If the deportation talk showed Europe pushing people toward Kenya, Denmark's new pay rules showed the opposite force inside the same machine. Copenhagen's salary floor reshapes the path for Kenyans eyeing Europe by attaching a wage threshold to entry — a single number that quietly decides who qualifies and who does not. Presented as a labour-market protection, in practice it functions as a gate, and one calibrated to favour the already-credentialed and the already-comfortable. For the nurse, the technician, the graduate weighing a move north, the door is not slammed shut; it is simply hung a little higher than many hands can reach. It is the most courteous form of exclusion there is — the kind that never has to say no out loud.

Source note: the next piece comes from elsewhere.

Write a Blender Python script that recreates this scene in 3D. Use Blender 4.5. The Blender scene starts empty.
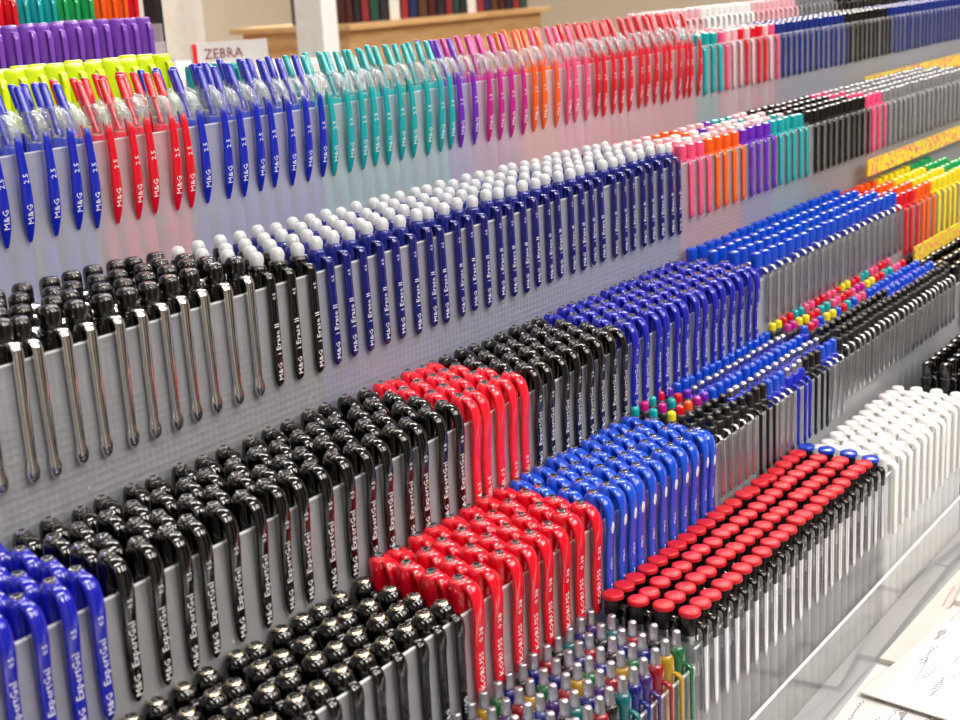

Less Than Two Euros an Hour

Then there is the question of what happens to Kenyans once they are already inside the gates. Today's account of the Milan consulate — where Kenyan hands reportedly helped build an American diplomatic outpost for as little as two euros an hour — finishes the picture the first two stories began to sketch. Here, on European soil, Kenyan labour was valued at a fraction of what had been promised. It is the clause that rarely makes it into the brochure: the same continent that polices its front door so carefully can be remarkably indifferent to those who come through the side. The story stings precisely because of the company it keeps tonight. Europe wants to choose who arrives, and it wants the work done cheaply once they do.

What it means going into tomorrow

Set side by side, the day reads less like three separate items than like one long negotiation conducted with Kenya not quite at the table — Europe sorting who to send away, who to admit, and what to pay those it lets in. None of it is settled. Tomorrow will almost certainly complicate it; Washington's parallel squeeze on Kenyan green-card holders is a reminder that the West is tightening on more than one front at once. But the European thread is the one that thickened today, and the question it leaves hanging is whether Nairobi's diplomacy will answer it as a single, coherent conversation — rather than as a scatter of unrelated headlines, met one stamp and one statement at a time.